Research Notebook Retrieval with Explainable Query Reformulation

Data science and Machine learning techniques are increasingly important in tackling societal challenges and complex problems in environmental and earth sciences. Effectively sharing and (re)using research assets, including data sets, models, software tools, documents, and computing notebooks, are crucial for such data-centric research activities. Researchers can reproduce others’ experiments with the available research assets to verify the results and to further develop new experiments. Computational notebooks, as an important asset, comprise free-form textual descriptions and code snippets. The notebook runtime environments, e.g., Jupyter, provide scientists with an interactive environment to construct and share the experiment descriptions and code as notebooks. 

 

To enable effective research assets discovery, research infrastructures not only need to FAIRify the assets with rich meta information and unique identifiers but also provide search functionality and tools to facilitate the construction of scientific workflows for the data sciences experiments with research assets from multiple sources. The general-purpose search engines are helpful for initial coarse-grained search but often fail to find multiple types of research assets such as the data sets and notebooks needed by the research. The community-specific catalogues, e.g., in ICOS and LifeWatch, provide search capabilities for precisely discovering data sets, but they are often characterized by a specific type of asset. A researcher has to spend lots of time searching across multiple catalogues to discover all types of assets needed. 

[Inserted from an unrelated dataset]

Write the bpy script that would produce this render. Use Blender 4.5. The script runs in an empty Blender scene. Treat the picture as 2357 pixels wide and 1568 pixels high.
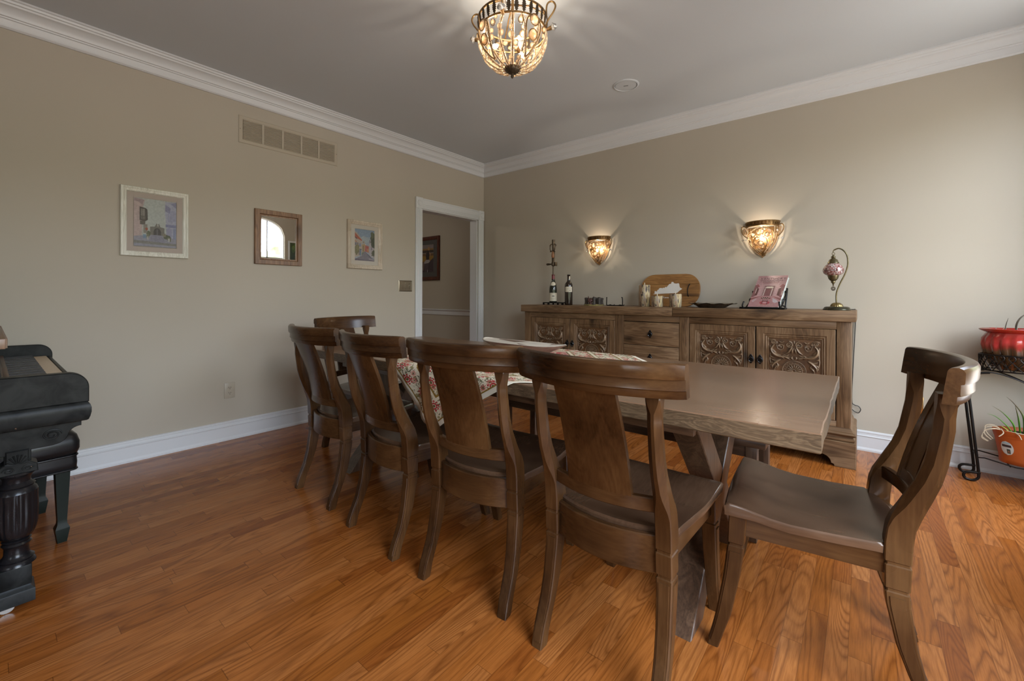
import bpy, bmesh, math, random
from mathutils import Vector, Matrix, Euler
random.seed(7)
PI = math.pi
SC = bpy.context.scene
COL = SC.collection
V = Vector

# ------------------------------------------------------------------ mesh builder
class MB:
    def __init__(s):
        s.bm = bmesh.new(); s.col = None
    def _xf(s, verts, mat):
        if mat is not None:
            for v in verts: v.co = mat @ v.co
    def paint(s, faces, rgb):
        if rgb is None: return
        if s.col is None: s.col = s.bm.loops.layers.float_color.new('Col')
        for f in faces:
            for l in f.loops: l[s.col] = (rgb[0], rgb[1], rgb[2], 1)
    def box(s, x0, x1, y0, y1, z0, z1, bev=0.0, seg=2, mat=None, rgb=None):
        b = bmesh.new(); bmesh.ops.create_cube(b, size=1)
        for v in b.verts:
            v.co = V(((x0+x1)/2+v.co.x*(x1-x0), (y0+y1)/2+v.co.y*(y1-y0), (z0+z1)/2+v.co.z*(z1-z0)))
        if bev > 0:
            bmesh.ops.bevel(b, geom=list(b.edges), offset=bev, segments=seg, profile=.5, affect='EDGES')
        s.merge(b, mat, rgb); return s
    def merge(s, b, mat=None, rgb=None):
        vm = {}
        for v in b.verts: vm[v] = s.bm.verts.new(mat @ v.co if mat is not None else v.co)
        fs = []
        for f in b.faces:
            try: fs.append(s.bm.faces.new([vm[v] for v in f.verts]))
            except ValueError: pass
        s.paint(fs, rgb); b.free(); return fs
    def prism(s, pts, axis, a0, a1, bev=0.0, mat=None, rgb=None, seg=1):
        """extrude a 2D polygon along an axis; pts in the other two axes (in xyz order)"""
        def mk(p, a):
            if axis == 'x': return V((a, p[0], p[1]))
            if axis == 'y': return V((p[0], a, p[1]))
            return V((p[0], p[1], a))
        b = bmesh.new()
        A = [b.verts.new(mk(p, a0)) for p in pts]; B = [b.verts.new(mk(p, a1)) for p in pts]
        n = len(pts)
        fa = b.faces.new(A); fb = b.faces.new(B[::-1])
        for i in range(n):
            b.faces.new((A[i], B[i], B[(i+1) % n], A[(i+1) % n]))
        bmesh.ops.recalc_face_normals(b, faces=list(b.faces))
        if bev > 0:
            ed = [e for e in b.edges if (e.verts[0] in A) == (e.verts[1] in A)]
            bmesh.ops.bevel(b, geom=ed, offset=bev, segments=seg, profile=.5, affect='EDGES')
        s.merge(b, mat, rgb); return s
    def loft(s, rings, cap=True, closed=True, loop=False, mat=None, rgb=None):
        R = [[s.bm.verts.new(mat @ V(p) if mat is not None else V(p)) for p in r] for r in rings]
        n = len(R[0]); fs = []; m = len(R)
        for i in range(m if loop else m-1):
            a, b = R[i], R[(i+1) % m]
            for j in range(n if closed else n-1):
                try: fs.append(s.bm.faces.new((a[j], a[(j+1) % n], b[(j+1) % n], b[j])))
                except ValueError: pass
        if cap and closed and not loop:
            fs.append(s.bm.faces.new(R[0][::-1])); fs.append(s.bm.faces.new(R[-1]))
        s.paint(fs, rgb); return s
    def tube(s, path, r, n=8, loop=False, flat=1.0, mat=None, rgb=None, up=None):
        path = [V(p) for p in path]; m = len(path)
        T = []
        for i in range(m):
            if loop: t = path[(i+1) % m]-path[i-1]
            else: t = path[min(i+1, m-1)]-path[max(i-1, 0)]
            T.append(t.normalized())
        nrm = T[0].orthogonal().normalized() if up is None else (V(up)-T[0]*V(up).dot(T[0])).normalized()
        rings = []
        for i in range(m):
            nrm = (nrm-T[i]*nrm.dot(T[i]))
            if nrm.length < 1e-6: nrm = T[i].orthogonal()
            nrm.normalize(); bn = T[i].cross(nrm)
            ri = r[i] if hasattr(r, '__len__') else r
            rings.append([path[i]+nrm*(math.cos(2*PI*k/n)*ri)+bn*(math.sin(2*PI*k/n)*ri*flat) for k in range(n)])
        return s.loft(rings, cap=not loop, loop=loop, mat=mat, rgb=rgb)
    def lathe(s, prof, n=24, c=(0, 0, 0), fn=None, mat=None, rgb=None, cap=True, ax=0, arc=None):
        rings = []
        cx, cy, cz = c
        for (r, z) in prof:
            ring = []
            for k in range(n):
                a = 2*PI*k/n; rr = fn(r, z, a) if fn else r
                ring.append(V((cx+max(rr, 1e-5)*math.cos(a), cy+max(rr, 1e-5)*math.sin(a), cz+z)))
            rings.append(ring)
        return s.loft(rings, cap=cap, mat=mat, rgb=rgb)
    def ball(s, c, r, nu=12, nv=8, sc=(1, 1, 1), mat=None, rgb=None):
        rings = []
        for i in range(nv+1):
            t = PI*i/nv; t = min(max(t, .02), PI-.02)
            rings.append([V((c[0]+r*sc[0]*math.sin(t)*math.cos(2*PI*k/nu), c[1]+r*sc[1]*math.sin(t)*math.sin(2*PI*k/nu), c[2]-r*sc[2]*math.cos(t))) for k in range(nu)])
        return s.loft(rings, mat=mat, rgb=rgb)
    def poly(s, pts, rgb=None, mat=None):
        f = s.bm.faces.new([s.bm.verts.new(mat @ V(p) if mat is not None else V(p)) for p in pts]); s.paint([f], rgb); return s
    def surf(s, grid, mat=None, rgb=None):
        return s.loft(grid, cap=False, closed=False, mat=mat, rgb=rgb)
    def build(s, name, mat, parent=None, ang=35, recalc=True, **props):
        if recalc: bmesh.ops.recalc_face_normals(s.bm, faces=list(s.bm.faces))
        me = bpy.data.meshes.new(name); s.bm.to_mesh(me); s.bm.free()
        for p in me.polygons: p.use_smooth = True
        me.set_sharp_from_angle(angle=math.radians(ang))
        for m in (mat if isinstance(mat, (list, tuple)) else [mat]): me.materials.append(m)
        o = bpy.data.objects.new(name, me); COL.objects.link(o)
        if parent is not None: o.parent = parent
        for k, v in props.items(): o[k] = v
        return o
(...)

In the search process, user queries tend to be short and comprised of several key phrases that demand great efforts to understand users’ information needs. Given the complexity of computational notebook contents and the mismatch between the form of user queries and the computational notebooks, it is critical to understand queries by augmentations and make explainable relevance judgments. To address these challenges, we developed a research asset search system for a Jupyter notebook-based Virtual Research Environment (called Notebook as a VRE) that supports scientific query understanding with query reformulation and explainable computational notebook relevance judgments via computational notebook summarization. 

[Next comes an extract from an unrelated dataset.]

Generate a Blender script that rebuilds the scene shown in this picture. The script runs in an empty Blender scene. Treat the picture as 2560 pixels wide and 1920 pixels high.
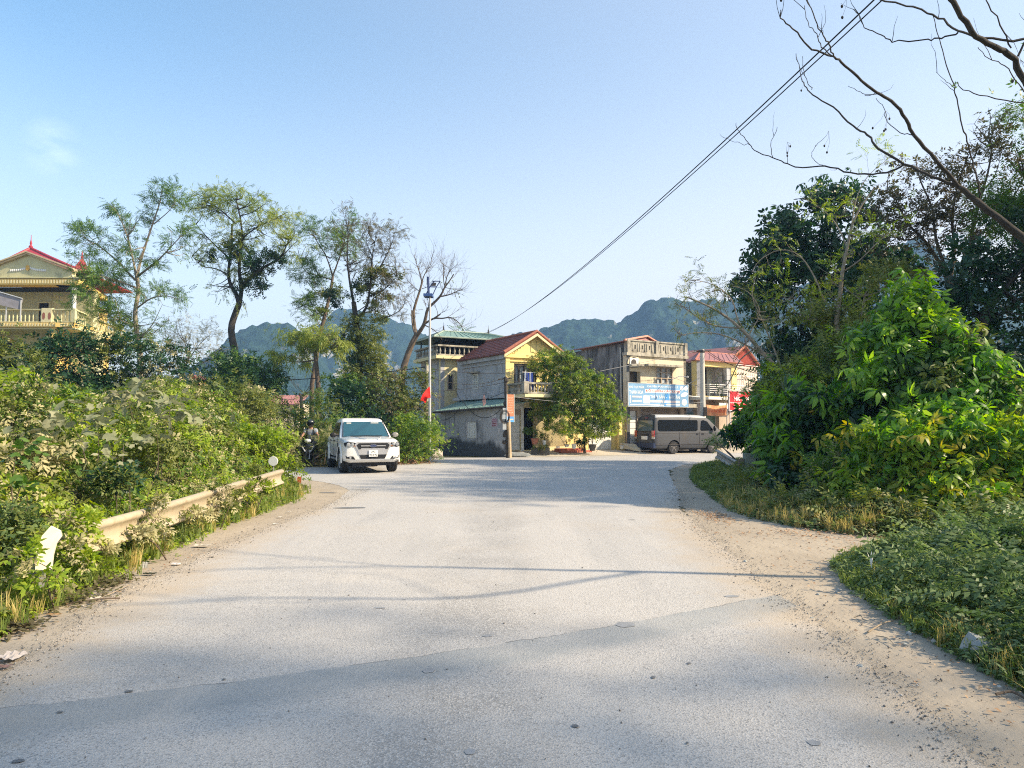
import bpy, bmesh, math, random
import numpy as np
from mathutils import Vector, Matrix, geometry
SC = bpy.context.scene
C = SC.collection
R = math.radians
# ------------------------------------------------------------------ camera
CAMH = 1.6
TH = math.atan(100/1800)
cam = bpy.data.cameras.new('camera'); camo = bpy.data.objects.new('camera', cam); C.objects.link(camo)
cam.sensor_width = 36; cam.lens = 1800/2560*36; cam.clip_start = 0.1; cam.clip_end = 6000
camo.location = (0, 0, CAMH); camo.rotation_euler = (math.pi/2+TH, 0, 0)
SC.camera = camo
# ------------------------------------------------------------------ sky, sun, exposure
SUN_AZ = R(12)      # how far behind  the camera's right the sun stands
SUN_EL = R(34)
w = bpy.data.worlds.new('World'); SC.world = w; w.use_nodes = True
nt = w.node_tree; bg = nt.nodes['Background']
sky = nt.nodes.new('ShaderNodeTexSky'); sky.sky_type = 'NISHITA'; sky.sun_disc = False
sky.sun_elevation = SUN_EL; sky.sun_rotation = math.pi/2+SUN_AZ
sky.air_density = 1.0; sky.dust_density = 0.6; sky.ozone_density = 1.6
def wn(t): return nt.nodes.new(t)
tc = wn('ShaderNodeTexCoord')
# faint wisp of cloud, upper left
dv = wn('ShaderNodeVectorMath'); dv.operation = 'DOT_PRODUCT'
d0 = Vector(((130-1280)/1800, math.cos(TH)-(960-368)/1800*math.sin(TH), math.sin(TH)+(960-368)/1800*math.cos(TH))).normalized()
dv.inputs[1].default_value = d0
mr = wn('ShaderNodeMapRange'); mr.inputs[1].default_value = math.cos(R(2.0)); mr.inputs[2].default_value = 1.0
nz = wn('ShaderNodeTexNoise'); nz.inputs['Scale'].default_value = 22; nz.inputs['Detail'].default_value = 5
mp = wn('ShaderNodeMapping'); mp.inputs['Rotation'].default_value = (0, R(35), 0); mp.inputs['Scale'].default_value = (1, 1, 2.2)
m1 = wn('ShaderNodeMapRange'); m1.inputs[1].default_value = .42; m1.inputs[2].default_value = .75
mu = wn('ShaderNodeMath'); mu.operation = 'MULTIPLY'; mu2 = wn('ShaderNodeMath'); mu2.operation = 'MULTIPLY'; mu2.inputs[1].default_value = .11
mx = wn('ShaderNodeMix'); mx.data_type = 'RGBA'; mx.inputs[7].default_value = (7, 7.2, 7.8, 1)
L = nt.links.new
L(tc.outputs['Generated'], dv.inputs[0]); L(dv.outputs['Value'], mr.inputs[0])
L(tc.outputs['Generated'], mp.inputs[0]); L(mp.outputs[0], nz.inputs['Vector']); L(nz.outputs[0], m1.inputs[0])
L(mr.outputs[0], mu.inputs[0]); L(m1.outputs[0], mu.inputs[1]); L(mu.outputs[0], mu2.inputs[0])
tint = wn('ShaderNodeMix'); tint.data_type = 'RGBA'; tint.blend_type = 'MULTIPLY'; tint.inputs[0].default_value = 1; tint.inputs[7].default_value = (.58, .70, .68, 1)
L(sky.outputs[0], tint.inputs[6])
sz = wn('ShaderNodeSeparateXYZ'); L(tc.outputs['Generated'], sz.inputs[0])
he = wn('ShaderNodeMapRange'); he.interpolation_type = 'SMOOTHSTEP'; he.inputs[1].default_value = .5; he.inputs[2].default_value = -.12; he.inputs[4].default_value = .9
L(sz.outputs[2], he.inputs[0])
hzm = wn('ShaderNodeMix'); hzm.data_type = 'RGBA'; hzm.inputs[7].default_value = (3.2, 2.85, 2.72, 1)   # dusty low air
gx = wn('ShaderNodeMapRange'); gx.inputs[1].default_value = -.5; gx.inputs[2].default_value = 1.0; gx.inputs[4].default_value = .5; L(sz.outputs[0], gx.inputs[0])
ga = wn('ShaderNodeMath'); ga.use_clamp = True; L(he.outputs[0], ga.inputs[0]); L(gx.outputs[0], ga.inputs[1])
L(ga.outputs[0], hzm.inputs[0]); L(tint.outputs[2], hzm.inputs[6])
L(mu2.outputs[0], mx.inputs[0]); L(hzm.outputs[2], mx.inputs[6]); L(mx.outputs[2], bg.inputs[0])
bg.inputs[1].default_value = 0.097
sl = bpy.data.lights.new('sun', 'SUN'); sl.energy = 2.3; sl.angle = R(1.1); sl.color = (1.0, .83, .60)
so = bpy.data.objects.new('sun', sl); C.objects.link(so)
SD = Vector((math.cos(SUN_AZ)*math.cos(SUN_EL), -math.sin(SUN_AZ)*math.cos(SUN_EL), math.sin(SUN_EL)))
so.rotation_euler = SD.to_track_quat('Z', 'Y').to_euler(); so.location = (30, -10, 40)
SC.view_settings.view_transform = 'Standard'; SC.view_settings.look = 'None'
SC.view_settings.gamma = 1; SC.view_settings.exposure = 2.1
SC.cycles.max_bounces = 6; SC.cycles.diffuse_bounces = 4; SC.cycles.glossy_bounces = 2; SC.cycles.transmission_bounces = 3
SC.cycles.transparent_max_bounces = 6; SC.cycles.volume_bounces = 0
SC.cycles.use_adaptive_sampling = True; SC.cycles.adaptive_threshold = 0.01
SC.cycles.use_denoising = False; SC.cycles.filter_width = 1.1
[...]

The proposed system includes four major components: the query reformulation module, the notebook indexer and retriever, the summarization component, and the user interface.  The query reformulation module performs active query understanding via query reformulation, where we extract scientific entities from user queries and search related entities from external knowledge graphs and resources as expansions and rank the reformulated queries for users to choose from. The system has been validated via a small user group and will be further developed in the coming ENVRI-HUB next project to support conversational search and recommendation.